What is a Microgrid?
A microgrid is simple. It is an energy grid with a local control component, allowing it to be disconnected from a traditional grid and operate independently. A microgrid can include batteries, fossil fuel generators, and renewable energy sources like solar panels or wind turbines. The traditional grid in the United States is comprised of eleven thousand power plants, three thousand utilities, and more than two million miles of power lines separated into three separate grids, the Western grid, the Eastern grid, and the Texas grid. These three grids are divided into generation (the creation of electricity), transmission (the long-distance movement of that electricity), and distribution (the movement from substations to homes and businesses). A microgrid seeks to localize the entirety of this process by creating the ability to generate a portion or possibly all of a community's electricity needs itself and distribute it to homes and businesses.
Here in Colorado, a partnership between the City of Fort Collins, Colorado State University, New Belgium Brewing, and other private companies and government agencies has created a microgrid to test the ability of the city to coordinate mixed energy resources to reduce peak loads by 20-30%. In the process of building this microgrid, New Belgium Brewing was able to provide over half of its required power with a combination of biogas generators and solar panels.
Why now?
On June 2, 2022, Colorado Gov.
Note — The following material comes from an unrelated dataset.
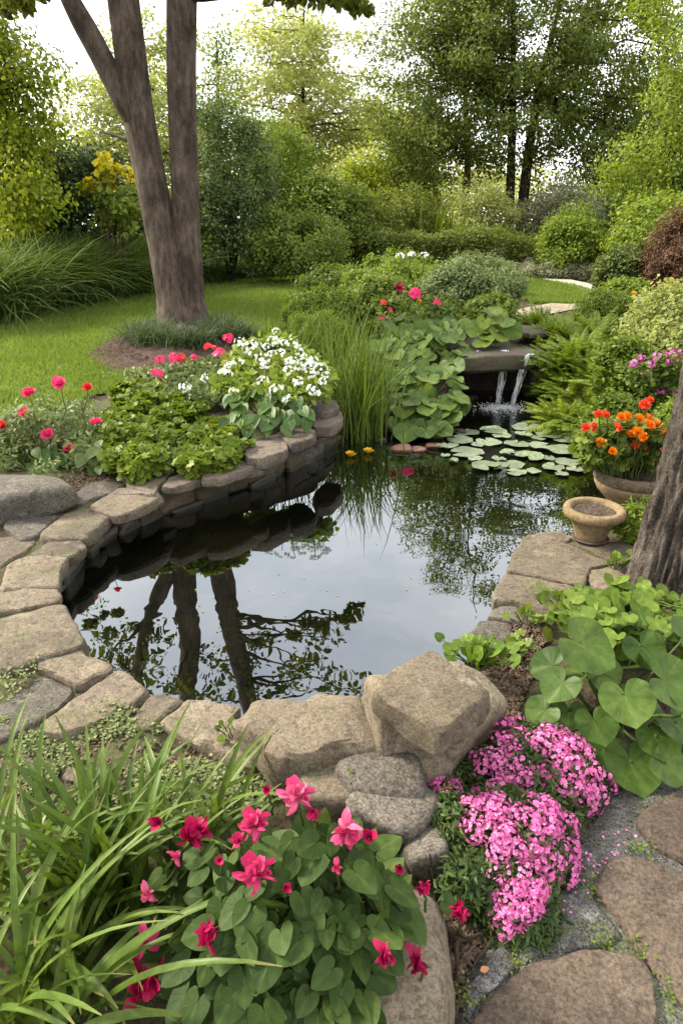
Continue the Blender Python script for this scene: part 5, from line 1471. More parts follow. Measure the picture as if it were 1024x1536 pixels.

Jared Polis signed two new bills: The Electric Grid Resilience and Reliability Roadmap, and Microgrids for Community Resilience Grant Program into law. These pieces of legislation set out to create a roadmap that locates where microgrids will be most advantageous, high-risk communities and facilities, and where grid extension is impractical. They also fund financial and technological support for microgrids to remove barriers to their development. This legislation comes at a time when renewable energy companies are competing with traditional utilities to create microgrids in new development communities. Coupled with the climate resilience issues mentioned already, these renewable energy companies are seeking to undercut traditional utility companies with lower prices created by the efficiency of microgrids. In areas like Colorado and Southern California, solar companies could create microgrids within new developments that utilize solar panels to greatly reduce the cost of energy.
Conclusion
The electrification of everything is coming to a grid near you. Our cars, homes, and commercial buildings are all becoming more dependent on electricity. The question is, can we continue to utilize the same basic energy grid created in 1882 by Thomas Edison to power them? The construction of our power grid needs to be as innovative as what it is powering and microgrids are an excellent solution. They localize power, create resilience in light of the increasing number of climate-related natural disasters, lower electricity costs, and scale up to meet the massive demand for electricity in the coming years. Colorado is already starting the process of identifying where and when to build microgrids, but consistent pressure is needed to ensure that we can stay the course and incorporate microgrids into communities across Colorado, even as difficulties arise and special interest groups lobby against any change from the status quo. The simultaneous need for communities to become more resilient and the need for traditional utilities to maximize the utilization of their assets will likely create legal issues for all ecosystem participants. How governments, communities, microgrid developers, and traditional utilities work together will be the defining factor in the strengthening of our grid and our economy.